The James Damore affair at Google has made it very clear that discussion of companies' diversity policy is completely off the table. When I say "discussion" here, I mean "anything other than adulation". I've seen plenty of the latter in the past week. The recent 'letter from Larry Page' in The Economist was a classic example. It was in desperate need of someone tagging it with a number of [citation needed] starting from paragraph 4:
You’re wrong. Your memo was a great example of what’s called “motivated reasoning” — seeking out only the information that supports what you already believe. It was derogatory to women in our industry and elsewhere [CN]. Despite your stated support for diversity and fairness, it demonstrated profound prejudice[CN]. Your chain of reasoning had so many missing links[CN] that it hardly mattered what you based your argument on. We try to hire people who are willing to follow where the facts lead, whatever their preconceptions [CN]. In your case we clearly got it wrong.
Let's accept, for the sake of argument, that random company employees questioning diversity policy is off the table. This is not an obviously unreasonable constraint, given the firestorm from Damore's manifesto. Then here's a question for Silicon Valley diversity (and leadership) types: since we've removed the possibility of employee criticism from your diversity policy, what is your alternative mechanism for de-risking it?
In all other aspects of engineering, we allow - nay, encourage - ideas and implementations to be tested by disinterested parties. As an example, the software engineering design review pits the software design lead against senior engineers from other development and operational teams who have no vested interest in the new software launching, but a very definite interest in the software not being a scaling or operational disaster. They will challenge the design lead with "what if..." and "how have you determined capacity for metric X..." questions, and expect robust answers backed by data. If the design lead's answers fall short, the new software will not progress to implementation without the reviewer concerns being addressed.

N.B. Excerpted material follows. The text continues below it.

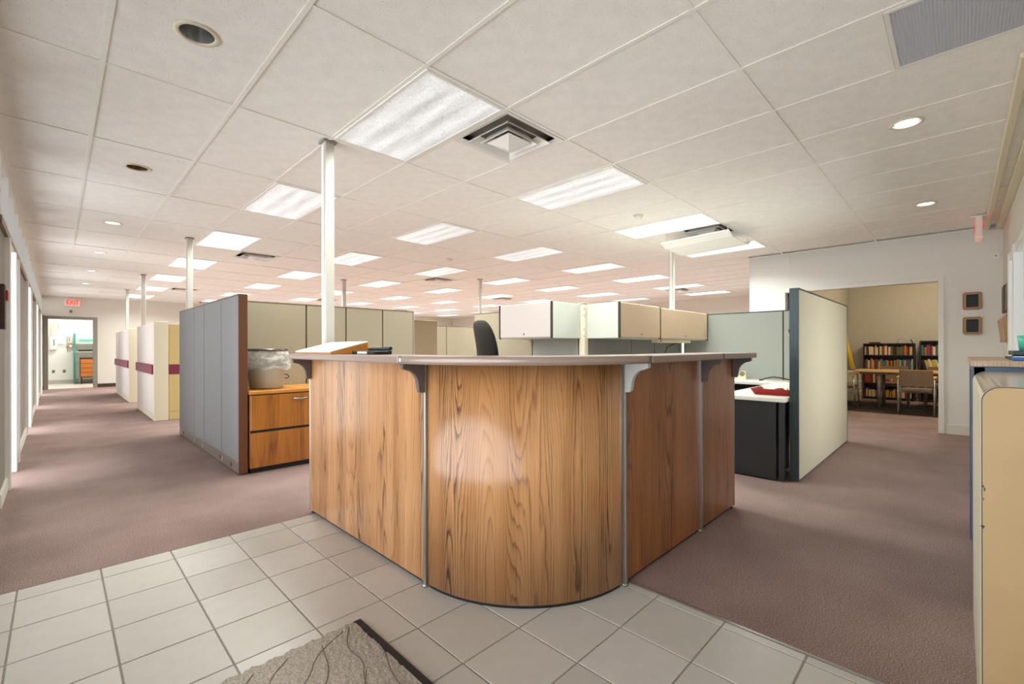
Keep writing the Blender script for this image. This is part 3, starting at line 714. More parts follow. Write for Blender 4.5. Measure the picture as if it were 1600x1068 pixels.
PAG = M['paper']; BCOUNT = {}; BORD = 'first second third fourth fifth sixth seventh eighth ninth tenth eleventh twelfth thirteenth fourteenth fifteenth sixteenth seventeenth eighteenth nineteenth twentieth'.split()
def book(color, shelf, where, y, w, x0, z, h, d, lean=0, flat=False):
    key = (color, shelf, where); BCOUNT[key] = BCOUNT.get(key, 0)+1
    lab = '%s %s book from the left on the %s shelf of the %s bookcase' % (BORD[BCOUNT[key]-1], color, shelf, where); g = 'books on the %s shelf, %s bookcase' % (shelf, where)
    t = thing('book', lab, 'book', (x0, y, z), g)
    mb = MB(); c = .002
    mb.box(0, d, 0, c, 0, h); mb.box(0, d, w-c, w, 0, h); mb.box(0, c, c, w-c, 0, h)
    OFF[t.name] = Vector()
    o = obj('cover', mb, 'bk_'+color, t); o2 = obj('pages', MB().box(c, d-.004, c, w-c, .003, h-.003), PAG, t)
    if lean: t.rotation_euler = (lean, 0, 0); t.location.z += w*math.sin(-lean)+.001
def fill(where, x0, shelf, z, y0, y1, hmin, hmax, pal, lean=False):
    y = y1-.004
    while True:
        w = random.uniform(.019, .033); h = random.uniform(hmin, hmax)
        sl = h*math.sin(.22) if lean else 0
        y -= w*1.05
        if y-sl-(.01 if lean else 0) < y0+.008: break
        book(random.choice(pal), shelf, where, y, w, x0+random.uniform(.005, .03), z, h, random.uniform(.15, .19), lean=(-.22 if lean else 0))
P1 = ['red', 'cream', 'cream', 'brown', 'green', 'white', 'brown', 'orange', 'yellow', 'black', 'red', 'black']
P2 = ['green', 'red', 'cream', 'orange', 'blue', 'teal', 'yellow', 'white', 'black', 'red', 'brown']
fill('wide', 13.27, 'top', 1.011, .722, 1.578, .17, .225, P1); fill('wide', 13.27, 'second', .691, .722, 1.578, .18, .24, P2)
fill('wide', 13.27, 'third', .371, .722, 1.578, .15, .22, ['cream', 'orange', 'brown', 'red', 'white']); fill('wide', 13.27, 'bottom', .051, .722, 1.578, .13, .2, ['cream', 'yellow', 'red', 'brown'])
fill('taller', 13.25, 'top', 1.011, -.33, .598, .17, .24, ['blue', 'cream', 'red', 'black', 'teal', 'white', 'brown', 'orange'])
fill('taller', 13.25, 'second', .691, .0, .56, .2, .25, ['yellow', 'cream', 'green', 'yellow', 'black', 'white'], lean=True)
for lab, y0, y1, z, n in (('small dark tray lying on top of the wide bookcase', 1.3, 1.5, 1.275, 1), ('stack of dark binders on top of the wide bookcase', .74, 1.0, 1.275, 3)):
    for q in range(n):
        if n == 1:
            t = thing('desk_tray', lab, 'tray', (13.3, y0, z)); box('base', 'black', t, 13.3, 13.5, y0, y1, z, z+.015, .003); box('rim', 'brownpost', t, 13.31, 13.49, y0+.01, y1-.01, z+.015, z+.03)
        else:
            lb = ('bottom', 'middle', 'top')[q]+' dark binder of the stack on the wide bookcase'
            t = thing('binder', lb, 'binder', (13.3, y0, z+.028*q), 'binders lying on the wide bookcase')
            o = .012*q; box('cover', 'black' if q != 1 else 'brownpost', t, 13.28, 13.5, y0+o, y1-o, z+.028*q, z+.028*q+.026, .003); box('pages', PAG, t, 13.276, 13.28, y0+o+.01, y1-o-.01, z+.028*q+.005, z+.028*q+.02)

# library table and chairs
t = thing('library_table', 'beech topped table in the library room', 'table', (11.5, .7, 0)); LT = t
box('tabletop', 'tablewood', t, 11.05, 11.95, -.35, 1.50, .70, .73, .006); box('apron', 'chairtaupe', t, 11.12, 11.88, -.25, 1.40, .66, .70)
for x in (11.12, 11.86):
    for y in (-.27, 1.10): obj('leg', MB().tube([(x, y, 0), (x, y, .66)], .03, 12), 'raceway', t)
def lib_chair():
    t = thing('library_chair', 'x', 'chair', (0, 0, 0), 'armchairs around the library table')
    obj('seat', MB().box(-.21, .22, -.21, .21, .40, .455, .02, 2), 'chairtaupe', t)
    mb = MB(); n = 8; A = []
    for k in range(n+1):
        y = -.22+.44*k/n; x = -.235-.04*math.cos((k/n-.5)*PI)
        A.append([mb.bm.verts.new((x+dx, y, z)) for dx, z in ((0, .50), (.02, .50), (0, .78), (-.02, .78))])
    for a, b in zip(A, A[1:]):
        for i in range(4): mb.bm.faces.new((a[i], a[(i+1) % 4], b[(i+1) % 4], b[i]))
    mb.bm.faces.new(A[0]); mb.bm.faces.new(A[-1][::-1]); bmesh.ops.recalc_face_normals(mb.bm, faces=mb.bm.faces[:])
    obj('backrest', mb, 'chairtaupe', t, smooth=False)
    for sy in (-1, 1):
        y = .235*sy
        obj('leg', MB().tube([(-.25, y, 0), (-.22, y, .64)], .014, 8), 'trim', t); obj('leg', MB().tube([(.24, y, 0), (.21, y, .64)], .014, 8), 'trim', t)
        obj('armrest', MB().box(-.24, .23, y-.025, y+.025, .64, .665, .008), 'tablewood', t)
        obj('side_rail', MB().tube([(-.235, y, .37), (.22, y, .37)], .011, 8), 'trim', t)
    obj('cross_rail', MB().tube([(0, -.235, .375), (0, .235, .375)], .011, 8), 'trim', t)
    return t
LT.location.z = .006
c0 = lib_chair(); c0.location = (10.72, .54, .006); c0['label'] = 'taupe armchair with its back to the camera in the library'
copy_tree(c0, (10.92, 1.22, 0) if False else (11.0, 1.66, .006), 'taupe armchair seen from the side at the left end of the library table', rotz=-PI/2)
copy_tree(c0, (12.3, .98, .006), 'dark armchair on the far side of the library table, left', rotz=PI)
copy_tree(c0, (12.3, .25, .006), 'dark armchair on the far side of the library table, right', rotz=PI)
for q, (z, lab) in enumerate(((0, 'bottom'), (.22, 'middle'), (.44, 'top'))):
    t = thing('storage_crate', lab+' cream storage crate stacked by the library left wall', 'crate', (12.6, 1.73, z), 'crates stacked in the library')
    box('tub', 'cream', t, 12.42, 12.82, 1.58, 1.88, z+.002, z+.2, .01); box('lid', 'paper', t, 12.41, 12.83, 1.57, 1.89, z+.2, z+.218, .004)
t = thing('rolled_chart', 'yellow cardboard tube leaning on the library left wall', 'tube', (12.55, 1.75, .66))
obj('roll', MB().tube([(12.55, 1.70, .706), (12.60, 1.84, 1.38)], .045, 14), 'yellow', t); obj('cap', MB().tube([(12.60, 1.84, 1.38), (12.602, 1.846, 1.40)], .047, 14), 'paper', t)

# ------------------------------------------------------------------ cubicle partitions
def run(name, label, axis, c0, c1, a0, a1, z1, seams, fab, cap='capbrown', post='capbrown', race='raceway', z0=.1, group=None, end=None, racez=.1):
    """axis 'x': the run goes along X from a0 to a1 with Y between c0 and c1; 'y' likewise"""
    loc = (a0, c0, 0) if axis == 'x' else (c0, a0, 0)
    t = thing(name, label, 'partition', loc, group)
    def bx(nm, m, p0, p1, q0, q1, za, zb, bev=0):
        if axis == 'x': return box(nm, m, t, p0, p1, q0, q1, za, zb, bev)
        return box(nm, m, t, q0, q1, p0, p1, za, zb, bev)
    bx('core_frame', 'seam', a0, a1, c0+.012, c1-.012, .012, z1-.012)
    ed = [a0]+list(seams)+[a1]
    for k, (p, q) in enumerate(zip(ed, ed[1:])):
        f = fab[k % len(fab)] if isinstance(fab, (list, tuple)) else fab
        bx('fabric_panel', f, p+.008, q-.008, c0, c1, racez+.004, z1-.014, .003)
    bx('top_cap', cap, a0-.002, a1+.002, c0-.003, c1+.003, z1-.013, z1, .002)
    if racez > .02: bx('base_raceway', race, a0, a1, c0+.002, c1-.002, .012, racez, .002)
    for p in (a0+.05, a1-.07): bx('foot', 'black', p, p+.02, c0+.02, c1-.02, 0, .012)
    if end:
        for side, m in end:
            p, q = (a0-.012, a0-.001) if side == 0 else (a1+.001, a1+.012)
            bx('end_post', m, p, q, c0-.001, c1+.001, .012, z1-.001, .002)
    return t
r = run('cubicle_partition', 'grey fabric partition with brown end post facing the left corridor', 'y', 1.20, 1.275, 4.80, 7.68, 1.705, (5.42, 6.2, 6.72), 'fabgrey', end=((0, 'brownpost'),), racez=.115)
for y in (5.05, 5.38, 5.46, 6.25, 6.7, 7.4): box('outlet_knockout', 'bracketpale' if y in (5.38, 6.25, 6.7) else 'brownpost', r, 1.197, 1.2015, y, y+.035, .045, .08)
run('cubicle_partition', 'beige fabric partition behind the wood file cabinet', 'x', 5.40, 5.46, 1.285, 3.50, 1.705, (2.05, 2.53, 3.03), 'fabbeige', end=((1, 'bracketpale'),))
run('cubicle_partition', 'short shaded beige partition beside the yellow box', 'x', 7.05, 7.11, 4.55, 5.10, 1.70, (), mat('fabric_beige_shaded', c8(150, 134, 108), .95, noise=.05, nscale=300))  # beige fabric with the shade on it put into the colour
run('cubicle_partition', 'distant beige partition right of the yellow box', 'x', 8.42, 8.48, 5.6, 7.4, 1.70, (6.35,), 'fabbeige')
t = thing('storage_box', 'yellow box standing on the distant beige partition run', 'box', (5.95, 8.45, 1.70)); box('body', 'yellow', t, 5.72, 6.05, 8.39, 8.52, 1.702, 1.79, .004); box('lid', 'yellow', t, 5.71, 6.06, 8.38, 8.53, 1.79, 1.80, .002)
run('cubicle_partition', 'pale partition carrying the leftmost overhead bin', 'y', 4.37, 4.43, 3.22, 5.12, 1.70, (3.96,), 'fabblue' if False else ['fabblue', 'fabbeige'])
run('cubicle_partition', 'grey partition carrying the two right overhead bins', 'x', 3.14, 3.20, 4.46, 7.0, 1.70, (5.45, 6.1, 6.9), 'fabgrey')
run('cubicle_partition', 'pale blue grey partition behind the white worktops', 'y', 7.02, 7.08, 1.10, 3.12, 1.70, (1.72,), 'fabblue', cap='greenpost', post='greenpost')
t = thing('corner_post', 'pale corner post between two overhead bins', 'post', (4.40, 3.17, 0))
box('shaft', 'cream', t, 4.36, 4.45, 3.13, 3.21, .012, 1.71, .012); box('cap', 'tanpanel', t, 4.355, 4.455, 3.125, 3.215, 1.71, 1.722, .003)
for z in (1.34, 1.42, 1.58, 1.66):
    box('slot_clip', 'paper', t, 4.352, 4.36, 3.12, 3.145, z, z+.03)
def obin(name, label, x0, x1, y0, y1, z0, z1, front, frontm, sidem):
    t = thing('overhead_bin', label, 'cabinet', (x0, y0, z0), 'overhead storage bins'); e = .018
    # body: a shell around a cavity closed by the front door
    box('body', sidem, t, x0+(.012 if front == 'x' else 0), x1, y0+(.012 if front == 'y' else 0), y1, z0, z1, .003)
    if front == 'x':
        box('flipper_door', frontm, t, x0-.010, x0+.010, y0+.022, y1-.022, z0+.012, z1-.006, .003)
        for y in (y0-.002, y1-.02): box('edge_trim', 'seam', t, x0-.012, x0+.012, y+.004, y+.018, z0-.002, z1+.002)
        obj('lock', MB().tube([(x0-.014, (y0+y1)/2, z0+.05), (x0-.009, (y0+y1)/2, z0+.05)], .01, 10), 'brownpost', t)
    else:
        box('flipper_door', frontm, t, x0+.022, x1-.022, y0-.010, y0+.010, z0+.012, z1-.006, .003)
        for x in (x0-.002, x1-.02): box('edge_trim', 'seam', t, x+.004, x+.018, y0-.012, y0+.012, z0-.002, z1+.002)
        obj('lock', MB().tube([((x0+x1)/2, y0-.014, z0+.05), ((x0+x1)/2, y0-.009, z0+.05)], .01, 10), 'brownpost', t)
    return t
obin('b', 'leftmost overhead bin with pale pinkish door', 3.84, 4.365, 3.18, 4.02, 1.30, 1.705, 'x', 'pinkpanel', 'binside')
obin('b', 'middle overhead bin with tan door beside the corner post', 4.42, 5.40, 2.70, 3.135, 1.30, 1.705, 'y', 'tanpanel', 'binside')
obin('b', 'rightmost long overhead bin with tan door', 5.44, 7.0, 2.74, 3.135, 1.30, 1.705, 'y', 'tanpanel', 'binside')
t = thing('task_light', 'slim white task light fixed under the rightmost overhead bin', 'lamp', (5.9, 2.78, 1.25))
box('housing', 'cream', t, 5.55, 6.55, 2.80, 2.90, 1.255, 1.298, .006); box('switch', 'black', t, 5.60, 5.63, 2.795, 2.80, 1.268, 1.285)
obj('cord', MB().tube([(6.3, 2.9, 1.26), (6.31, 3.05, 1.2), (6.31, 3.12, 1.0), (6.31, 3.12, .78)], .006, 6), 'black', t)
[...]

Testing is often an adversarial relationship: the testing team tries to figure out ways that new software might break, and craft tests to exploit those avenues. When the test reveals shortcomings in the software, the developer is not expected to say "well, that probably won't happen, we shouldn't worry about it" and blow off the test. Instead they either discuss the requirements with the tester and amend the test if appropriate, or fix their code to handle the test condition.
Netflix's Chaos Monkey subjects a software service to adverse operational conditions. The software designer might assert that the service is "robust" but if Chaos Monkey creates a reasonably foreseeable environment problem (e.g. killing 10% of backend tasks) and the service starts to throw errors at 60% of its queries, it's not Chaos Monkey which is viewed as the problem.
Even checking-in code - an activity as integral to an engineer's day as operating the coffee machine - is adversarial. For any code that hits production, the developer will have to make the code pass a barrage of pre-existing functional and syntax checks, and then still be subject to review by a human who is generally the owner of that section of code. That human expects new check-ins to improve the operational and syntactic quality of the codebase, and will challenge a check-in that falls short. If the contributing engineer asserts something like "you don't appreciate the beauty of the data structure" in reply, they're unlikely to get check-in approval.
Given all this, why should diversity plans and implementations - as a critical component of a software company - be immune to challenge? If we have decided that engineer-authored manifestos are not an appropriate way to critically analyse a company's diversity system then what is the appropriate way?
Please note that there's a good reason why the testing and development teams are different, why representatives from completely different teams are mandatory attendees of design reviews, and why the reviewer of new code should in general not be someone who reports to the person checking in the code. The diversity team - or their policy implementors - should not be the sole responders to challenges about the efficacy of their own systems.